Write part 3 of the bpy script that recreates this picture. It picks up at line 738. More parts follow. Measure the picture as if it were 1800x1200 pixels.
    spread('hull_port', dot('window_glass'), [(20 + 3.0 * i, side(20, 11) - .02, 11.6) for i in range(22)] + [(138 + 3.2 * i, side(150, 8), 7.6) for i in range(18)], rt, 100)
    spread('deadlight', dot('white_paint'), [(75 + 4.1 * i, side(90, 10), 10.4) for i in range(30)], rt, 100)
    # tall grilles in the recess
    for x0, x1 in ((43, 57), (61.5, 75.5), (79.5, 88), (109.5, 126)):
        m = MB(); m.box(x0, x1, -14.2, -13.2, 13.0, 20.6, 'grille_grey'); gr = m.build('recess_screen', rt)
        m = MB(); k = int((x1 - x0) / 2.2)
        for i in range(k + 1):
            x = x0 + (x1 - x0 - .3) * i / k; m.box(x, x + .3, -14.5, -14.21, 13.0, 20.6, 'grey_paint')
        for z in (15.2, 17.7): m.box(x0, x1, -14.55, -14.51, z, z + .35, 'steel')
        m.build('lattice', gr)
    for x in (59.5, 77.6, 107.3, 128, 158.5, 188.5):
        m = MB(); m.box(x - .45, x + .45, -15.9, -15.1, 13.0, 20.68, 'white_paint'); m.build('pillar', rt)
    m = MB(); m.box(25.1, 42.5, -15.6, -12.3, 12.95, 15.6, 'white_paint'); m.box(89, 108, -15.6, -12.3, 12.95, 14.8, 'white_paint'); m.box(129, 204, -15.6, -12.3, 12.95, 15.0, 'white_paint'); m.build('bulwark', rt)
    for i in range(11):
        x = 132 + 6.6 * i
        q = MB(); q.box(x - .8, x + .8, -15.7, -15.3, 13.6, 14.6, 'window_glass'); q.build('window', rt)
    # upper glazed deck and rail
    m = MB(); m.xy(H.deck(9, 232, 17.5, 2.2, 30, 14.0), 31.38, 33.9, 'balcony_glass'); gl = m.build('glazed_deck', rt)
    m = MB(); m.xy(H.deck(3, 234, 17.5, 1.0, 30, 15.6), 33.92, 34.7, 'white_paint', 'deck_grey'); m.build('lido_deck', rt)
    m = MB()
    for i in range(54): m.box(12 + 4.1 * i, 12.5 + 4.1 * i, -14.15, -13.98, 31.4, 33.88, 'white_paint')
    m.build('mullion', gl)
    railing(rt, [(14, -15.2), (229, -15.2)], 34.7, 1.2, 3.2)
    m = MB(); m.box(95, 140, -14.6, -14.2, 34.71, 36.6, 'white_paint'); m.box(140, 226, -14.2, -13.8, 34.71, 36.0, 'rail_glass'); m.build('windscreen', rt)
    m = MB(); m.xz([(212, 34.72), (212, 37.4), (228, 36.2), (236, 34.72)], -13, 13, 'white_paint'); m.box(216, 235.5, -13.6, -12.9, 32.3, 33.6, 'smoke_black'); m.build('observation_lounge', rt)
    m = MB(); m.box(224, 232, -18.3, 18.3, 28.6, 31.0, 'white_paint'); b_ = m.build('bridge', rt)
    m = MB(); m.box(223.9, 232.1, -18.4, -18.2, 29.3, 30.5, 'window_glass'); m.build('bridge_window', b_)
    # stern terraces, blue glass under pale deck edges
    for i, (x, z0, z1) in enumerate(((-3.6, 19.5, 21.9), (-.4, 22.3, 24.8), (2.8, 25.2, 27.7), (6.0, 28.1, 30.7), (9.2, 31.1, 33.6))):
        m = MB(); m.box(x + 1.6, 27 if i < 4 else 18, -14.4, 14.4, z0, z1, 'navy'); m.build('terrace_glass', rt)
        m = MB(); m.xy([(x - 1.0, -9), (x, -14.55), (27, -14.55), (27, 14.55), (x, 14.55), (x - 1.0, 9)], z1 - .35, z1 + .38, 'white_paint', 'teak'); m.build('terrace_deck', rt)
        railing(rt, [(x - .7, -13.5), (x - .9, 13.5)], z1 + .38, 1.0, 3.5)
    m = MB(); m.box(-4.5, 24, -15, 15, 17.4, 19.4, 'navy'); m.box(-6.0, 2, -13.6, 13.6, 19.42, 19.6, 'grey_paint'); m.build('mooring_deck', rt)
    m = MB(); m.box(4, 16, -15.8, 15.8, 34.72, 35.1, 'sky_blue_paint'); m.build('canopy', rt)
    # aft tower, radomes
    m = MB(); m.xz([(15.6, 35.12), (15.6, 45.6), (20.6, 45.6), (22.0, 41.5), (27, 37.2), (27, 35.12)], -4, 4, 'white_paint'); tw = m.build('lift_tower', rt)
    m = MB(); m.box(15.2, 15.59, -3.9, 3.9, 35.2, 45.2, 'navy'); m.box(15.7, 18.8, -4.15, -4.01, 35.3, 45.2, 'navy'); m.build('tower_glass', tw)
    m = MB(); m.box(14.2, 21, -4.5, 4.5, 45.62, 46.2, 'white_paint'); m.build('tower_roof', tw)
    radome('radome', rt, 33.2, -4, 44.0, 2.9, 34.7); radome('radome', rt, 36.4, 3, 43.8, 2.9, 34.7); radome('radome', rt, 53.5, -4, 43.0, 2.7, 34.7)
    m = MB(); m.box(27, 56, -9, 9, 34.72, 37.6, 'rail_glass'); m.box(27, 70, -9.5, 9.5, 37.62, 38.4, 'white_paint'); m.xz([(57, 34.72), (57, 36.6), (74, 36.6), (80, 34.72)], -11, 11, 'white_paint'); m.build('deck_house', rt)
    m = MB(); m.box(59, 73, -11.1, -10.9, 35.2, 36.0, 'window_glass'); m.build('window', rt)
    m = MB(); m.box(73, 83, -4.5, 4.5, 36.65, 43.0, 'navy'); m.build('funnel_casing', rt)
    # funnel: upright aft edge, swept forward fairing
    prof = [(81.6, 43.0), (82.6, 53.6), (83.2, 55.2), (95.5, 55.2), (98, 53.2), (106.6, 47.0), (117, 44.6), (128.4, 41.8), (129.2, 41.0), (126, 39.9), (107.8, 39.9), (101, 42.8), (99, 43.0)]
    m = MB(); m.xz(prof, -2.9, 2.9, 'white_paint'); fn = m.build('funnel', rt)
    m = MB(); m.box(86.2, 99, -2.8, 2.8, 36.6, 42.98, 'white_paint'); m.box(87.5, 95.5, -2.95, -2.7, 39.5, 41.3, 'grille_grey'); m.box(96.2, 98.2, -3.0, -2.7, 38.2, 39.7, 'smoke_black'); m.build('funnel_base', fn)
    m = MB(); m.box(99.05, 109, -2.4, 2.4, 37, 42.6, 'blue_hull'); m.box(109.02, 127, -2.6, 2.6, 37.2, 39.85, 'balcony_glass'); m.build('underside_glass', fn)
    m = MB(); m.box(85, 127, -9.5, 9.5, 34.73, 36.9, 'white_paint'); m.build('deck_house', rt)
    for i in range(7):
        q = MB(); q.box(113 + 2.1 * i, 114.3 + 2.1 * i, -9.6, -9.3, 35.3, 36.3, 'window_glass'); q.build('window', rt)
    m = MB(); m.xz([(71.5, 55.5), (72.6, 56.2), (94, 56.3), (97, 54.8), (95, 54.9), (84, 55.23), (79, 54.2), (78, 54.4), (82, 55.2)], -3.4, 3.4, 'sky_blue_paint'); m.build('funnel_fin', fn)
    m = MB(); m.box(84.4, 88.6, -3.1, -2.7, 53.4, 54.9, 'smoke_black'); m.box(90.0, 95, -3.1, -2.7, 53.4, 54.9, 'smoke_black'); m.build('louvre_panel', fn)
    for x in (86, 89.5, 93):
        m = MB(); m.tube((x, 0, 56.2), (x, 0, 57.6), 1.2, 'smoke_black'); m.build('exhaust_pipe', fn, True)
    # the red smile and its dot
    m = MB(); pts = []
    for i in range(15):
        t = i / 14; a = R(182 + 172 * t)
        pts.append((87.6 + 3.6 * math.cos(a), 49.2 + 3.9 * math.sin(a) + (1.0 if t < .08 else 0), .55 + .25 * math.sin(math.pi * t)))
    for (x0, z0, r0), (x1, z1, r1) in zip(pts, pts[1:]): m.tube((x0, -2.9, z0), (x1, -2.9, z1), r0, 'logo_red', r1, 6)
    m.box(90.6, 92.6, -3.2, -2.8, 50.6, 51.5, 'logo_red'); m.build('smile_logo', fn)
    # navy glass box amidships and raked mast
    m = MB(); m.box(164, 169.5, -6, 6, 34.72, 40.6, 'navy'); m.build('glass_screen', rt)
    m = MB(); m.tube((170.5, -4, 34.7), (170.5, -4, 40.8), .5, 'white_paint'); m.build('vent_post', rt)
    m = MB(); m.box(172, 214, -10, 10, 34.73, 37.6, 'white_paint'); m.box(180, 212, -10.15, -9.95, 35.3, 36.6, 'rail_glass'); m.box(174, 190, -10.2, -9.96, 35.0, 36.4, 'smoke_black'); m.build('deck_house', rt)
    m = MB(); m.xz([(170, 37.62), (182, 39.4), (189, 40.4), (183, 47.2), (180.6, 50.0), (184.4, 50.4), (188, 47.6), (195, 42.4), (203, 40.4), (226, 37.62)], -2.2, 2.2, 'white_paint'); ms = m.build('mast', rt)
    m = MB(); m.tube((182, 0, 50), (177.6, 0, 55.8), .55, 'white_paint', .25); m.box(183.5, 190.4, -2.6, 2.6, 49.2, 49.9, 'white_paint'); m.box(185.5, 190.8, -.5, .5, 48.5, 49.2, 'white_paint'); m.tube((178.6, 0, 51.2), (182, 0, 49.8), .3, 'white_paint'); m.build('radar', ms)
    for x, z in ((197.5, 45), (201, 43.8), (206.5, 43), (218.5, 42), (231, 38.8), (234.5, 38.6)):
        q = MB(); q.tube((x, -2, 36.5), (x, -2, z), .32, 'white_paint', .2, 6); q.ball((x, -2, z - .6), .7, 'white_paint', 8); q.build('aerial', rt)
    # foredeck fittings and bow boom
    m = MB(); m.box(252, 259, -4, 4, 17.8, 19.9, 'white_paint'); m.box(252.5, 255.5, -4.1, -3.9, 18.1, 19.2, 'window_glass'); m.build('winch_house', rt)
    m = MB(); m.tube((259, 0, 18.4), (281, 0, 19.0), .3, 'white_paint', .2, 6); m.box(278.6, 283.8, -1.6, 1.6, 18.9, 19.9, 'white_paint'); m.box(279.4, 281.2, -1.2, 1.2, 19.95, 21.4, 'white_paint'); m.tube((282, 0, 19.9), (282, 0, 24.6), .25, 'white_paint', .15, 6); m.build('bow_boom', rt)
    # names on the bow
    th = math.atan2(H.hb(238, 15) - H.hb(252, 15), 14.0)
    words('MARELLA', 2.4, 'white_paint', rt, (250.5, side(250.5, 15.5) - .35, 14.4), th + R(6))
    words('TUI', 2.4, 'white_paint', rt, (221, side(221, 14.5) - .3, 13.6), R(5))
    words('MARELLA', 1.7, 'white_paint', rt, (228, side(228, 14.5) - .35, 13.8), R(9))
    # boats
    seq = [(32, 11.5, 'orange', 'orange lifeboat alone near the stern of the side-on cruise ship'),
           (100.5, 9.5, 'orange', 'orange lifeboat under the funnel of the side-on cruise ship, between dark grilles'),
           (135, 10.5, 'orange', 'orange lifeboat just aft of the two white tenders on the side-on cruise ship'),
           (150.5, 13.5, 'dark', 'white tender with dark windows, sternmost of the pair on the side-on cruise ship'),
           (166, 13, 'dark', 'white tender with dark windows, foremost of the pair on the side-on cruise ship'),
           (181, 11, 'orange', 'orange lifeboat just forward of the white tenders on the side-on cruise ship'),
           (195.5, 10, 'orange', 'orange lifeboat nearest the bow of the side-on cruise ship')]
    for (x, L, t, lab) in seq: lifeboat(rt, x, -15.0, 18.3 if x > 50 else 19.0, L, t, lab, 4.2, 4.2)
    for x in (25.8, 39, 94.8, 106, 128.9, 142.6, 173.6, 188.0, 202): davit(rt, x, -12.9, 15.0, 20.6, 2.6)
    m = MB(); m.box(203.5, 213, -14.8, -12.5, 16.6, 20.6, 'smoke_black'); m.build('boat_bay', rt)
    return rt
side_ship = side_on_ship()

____

# Task details:
Please write out the material word for word from its first line through the line holding "for x0, x1 in", including both, and no line past it.

# Complete response:
Write part 3 of the bpy script that recreates this picture. It picks up at line 738. More parts follow. Measure the picture as if it were 1800x1200 pixels.
    spread('hull_port', dot('window_glass'), [(20 + 3.0 * i, side(20, 11) - .02, 11.6) for i in range(22)] + [(138 + 3.2 * i, side(150, 8), 7.6) for i in range(18)], rt, 100)
    spread('deadlight', dot('white_paint'), [(75 + 4.1 * i, side(90, 10), 10.4) for i in range(30)], rt, 100)
    # tall grilles in the recess
    for x0, x1 in ((43, 57), (61.5, 75.5), (79.5, 88), (109.5, 126)):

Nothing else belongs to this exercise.